Gyms have been a staple of Pokemon since the very first game, and the formula has been the same all the way through. There are eight gyms of increasing difficulty, and you must win all eight battles to advance to the endgame. Occasionally this formula is adjusted: some regions let you take on the middle gyms in any order you want, Kanto has an extra non-badge Fighting gym, and a late game gym usually ties together a bunch of subplots. To some, it feels a little stale, but I still love the clear structure they bring to a series which can sometimes feel directionless. I don’t want the gyms to go, but I do want them to change.
Getting rid of the gyms feels a little like suggesting Call of Duty gets rid of the guns and replaces them with a snowball fight. Yes, it’s true that every game has them, but they’re what makes the series work. They’re a core part of each game’s structure, and Pokemon as a franchise has generally heavily resisted change. A Breath of the Wild-style Pokemon game with open expanses of wandering wild Pokemon, thematically compelling dungeons, and an array of challenging and narratively important quests in place of your eight gym battles sounds amazing, but it’s just never going to happen. My idea though, my tiny little tweak, just might. Masuda, if you’re reading this, please get rid of type-based gyms.

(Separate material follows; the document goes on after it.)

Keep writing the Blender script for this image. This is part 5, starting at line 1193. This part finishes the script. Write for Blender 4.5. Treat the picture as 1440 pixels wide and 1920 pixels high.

When I first played Pokemon, I didn’t really know how typing worked. I could figure out that Water attacks were going to be good against Fire types, but how was I ever supposed to figure out that Bug attacks were super effective against Psychic types? As a kid, I was happy for the trial and error approach, to just stroll up to a gym with my six Pokemon that looked the coolest and hope that between them they had enough to make me the very best, like no one ever was.
Now though, after decades of battling, the typing matchups are burned into my brain. I know that, for some reason, Fighting types do well against Dark and Steel types. Punching a steel beam in real life is a lot less likely to be super effective, unless you mean a super effective way to break your wrist. Worse, the game often tells you what type a gym is before you challenge it, either through an NPC, the obvious aesthetic of the gym and its trainer, or The Pokemon Company just telling us online before the game comes out. I’m no longer rocking up with my six favourites, I’m making sure I have the right moves, the right typings, and the right party order before I even enter. There’s no real room for surprises, because the game tells me exactly what the leader is going to do before they do it.
Even on the gyms which have difficulty spikes, the game gives you the tools to defeat it. Anyone who struggled with Whitney just needed to walk across town to the department store and get a free Machop to dispatch her infamous Miltank with relative ease. After all, it’s a Normal gym, so all you really need is a Fighting type and the difficulty spike is sanded down to a nub.
That’s why the type-based gym system needs to go. It’s too easy to counteract any strategy the gym leader may have, and it forces you to play a certain way. There are Pokemon that I’ve caught in the games midway through, but have instantly abandoned because I knew they were at a type disadvantage for the final three gyms. Yeah, I know I could have just stuck with them anyway, but why bother? Pretty soon I’ll catch something else which will make those battles a cakewalk.
I still want gyms, I just don’t want them done by type. I want a hippie-looking gym leader who only trains multicoloured ‘mons. I want an eccentric mathematician who only uses Pokemon with four or more vowels in their name. Married gym leaders who only use gender duos. There are so many options out there.
I’ve started, in an attempt to make Pokemon runs more varied, to come up with my own efforts for building my teams. Some runs, I’m only allowed all native Pokemon. Others, a 12 set, meaning six Pokemon, each of double typing, with no clashes. There’s also a Type+ team, where all six Pokemon must be double types which share one typing but differ on the other (so Poison/Flying, Poison/Bug, Poison/Dark, etc), making myself a gym leader to make it harder to defeat the real ones. I’m just one person, restricted by the Pokemon available to catch in any one game, and I’m already coming up with ways to build a varied team which aren’t just “yeah I train Ground Pokemon, me.” There must be thousands of variations of Pokemon which can be collected together around an idea, and you only need eight good ones to make a region.
Pokemon sells well no matter what it does, but the formula just can’t stay the same forever. Changing up the gym typings gives the game a much needed refresher without needing to tear down the safe, sturdy structure. Water gyms have been done to death. Give me my vowel gym, Game Freak.